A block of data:

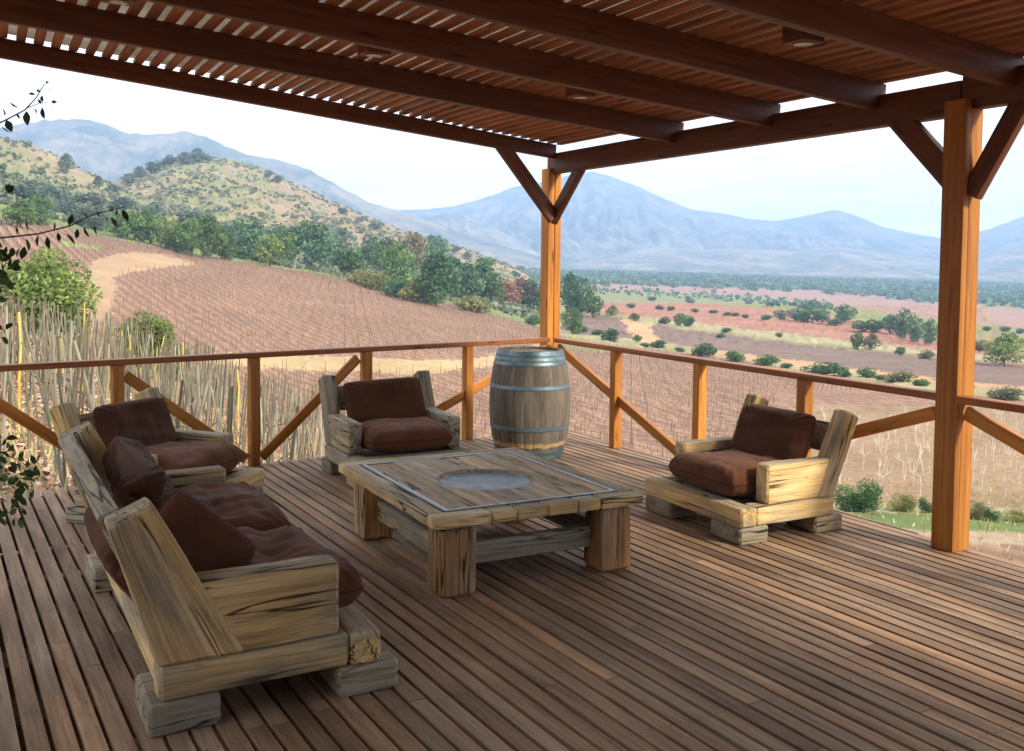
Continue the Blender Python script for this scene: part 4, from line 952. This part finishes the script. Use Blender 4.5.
# hillside scrub and far woodland: beyond counting
def scrub(name, label, pts, szs, nq, cols, mat, seed):
    rs = np.random.RandomState(seed); P = np.repeat(np.array(pts), nq, 0); s = np.repeat(np.array(szs), nq); n = len(P)
    d = rs.normal(size=(n, 3)); d /= np.linalg.norm(d, axis=1)[:, None]; d[:, 2] = np.abs(d[:, 2]) * .9
    P = P + d * (s * rs.uniform(.3, 1., n))[:, None]; V, F = leafquads(P, s * .75, rs, asp=1.2)
    o = link(name, fastmesh(name, V, F, mat, rnd=np.clip(np.repeat(rs.uniform(.1, .8, len(pts)), nq) + rs.normal(0, .1, n), 0, 1))); o.color = (*cols, 1); tag(o, label, None, None, 'stuff'); return o
rs = np.random.RandomState(3); pts = []; sz = []
while len(pts) < 6500:
    px = rs.uniform(-120, 545); d = rs.uniform(385, 1180); a = az_of(px); r = math.tan(a) * d; wx, wy = W(r, d); z = gz(wx, wy); X_, Y_ = to_px(wx, wy, z)
    dens = vnoise(np.array(wx / 70), np.array(wy / 70), 61, 3)
    low = d < 520 or (px > 380 and d < 700)
    if rs.rand() > (.95 if low else float(np.clip((dens - .3) * 2.6, .08, 1))): continue
    pts.append((wx, wy, z)); sz.append(rs.uniform(.9, 2.9) * (1.25 if low else 1.) * (1.2 if rs.rand() < .15 else 1))
scrub('hillside_scrub', 'grey-green scrub scattered over the dry hills', pts, sz, 12, (.20, .235, .15), MT['leaf'], 5)
pts = []; sz = []
while len(pts) < 6500:
    d = 1150 + 1750 * rs.rand() ** 1.2; a = rs.uniform(az_of(520), .75); r = math.tan(a) * d; wx, wy = W(r, d); z = gz(wx, wy); X_, Y_ = to_px(wx, wy, z)
    lim = np.interp(X_, [560, 700, 820, 940, 1100], [283.5, 287, 291, 303, 311])
    if Y_ > lim + (2.5 * (rs.rand() < .12)): continue
    pts.append((wx, wy, z + 1.5)); sz.append(rs.uniform(4., 9.))
for _ in range(260):
    px = rs.uniform(575, 830); y = np.interp(px, [575, 700, 830], [290, 297, 309]) + rs.normal(0, 1.4) + (rs.rand() < .35) * rs.uniform(-6, -2); d = hit(px, y, 300); r, z = rd(px, y, d); wx, wy = W(r, d); pts.append((wx, wy, gz(wx, wy) + .5)); sz.append(rs.uniform(1.5, 4.))
scrub('far_woodland', 'dense woodland belt across the far valley floor', pts, sz, 14, (.12, .20, .12), MT['leaf'], 6)
# ---- vineyard rows
def sticks(items, name, label, mat, seed, color):
    """items: (x,y,z,h,r,lx,ly) three-sided poles in one mesh"""
    rs = np.random.RandomState(seed); A = np.array(items); n = len(A); ang = rs.uniform(0, 6.28, n); V = np.zeros((n, 6, 3))
    for k in range(3):
        cx = np.cos(ang + k * 2.0944) * A[:, 4]; cy = np.sin(ang + k * 2.0944) * A[:, 4]
        V[:, k] = np.stack([A[:, 0] + cx, A[:, 1] + cy, A[:, 2] - .05], 1); V[:, k + 3] = np.stack([A[:, 0] + cx * .7 + A[:, 5], A[:, 1] + cy * .7 + A[:, 6], A[:, 2] + A[:, 3]], 1)
    b = np.arange(n)[:, None] * 6; F = np.concatenate([b + np.array([[0, 1, 4, 3]]), b + np.array([[1, 2, 5, 4]]), b + np.array([[2, 0, 3, 5]])], 0)
    o = link(name, fastmesh(name, V.reshape(-1, 3), F, mat, rnd=np.tile(rs.rand(n), 3))); o.color = (*color, 1); tag(o, label, None, None, 'stuff'); return o
tracks = [[(100, 258), (130, 252), (165, 255), (200, 264), (160, 268), (128, 274), (104, 280), (84, 268)], [(78, 272), (118, 275), (112, 300), (100, 345), (78, 345)], [(215, 354), (330, 356), (420, 361), (500, 355), (550, 342), (552, 350), (500, 366), (420, 374), (330, 370), (215, 366)]]
def inp(x, y, poly):
    c = False; n = len(poly)
    for i in range(n):
        x1, y1 = poly[i]; x2, y2 = poly[(i + 1) % n]
        if (y1 > y) != (y2 > y) and x < (x2 - x1) * (y - y1) / (y2 - y1) + x1: c = not c
    return c
items = []; posts = []; rs = np.random.RandomState(8)
ex = [e[0] for e in edge]; eyy = [e[1] for e in edge]
rc = 0
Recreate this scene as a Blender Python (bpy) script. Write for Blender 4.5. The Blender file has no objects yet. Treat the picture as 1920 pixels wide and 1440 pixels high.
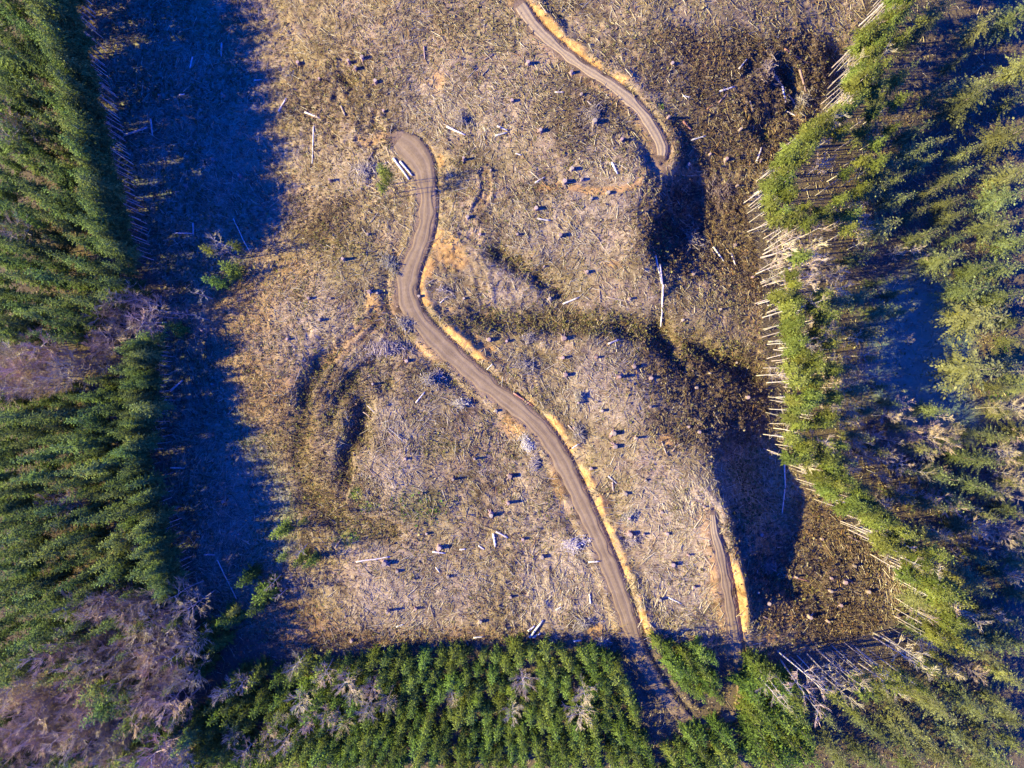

_Job:_ Search the lines above for the string "this", then show every one that has it.

_Worked solution:_
Continue the Blender Python script for this scene: part 4, from line 952. This part finishes the script. Use Blender 4.5.
Recreate this scene as a Blender Python (bpy) script. Write for Blender 4.5. The Blender file has no objects yet. Treat the picture as 1920 pixels wide and 1440 pixels high.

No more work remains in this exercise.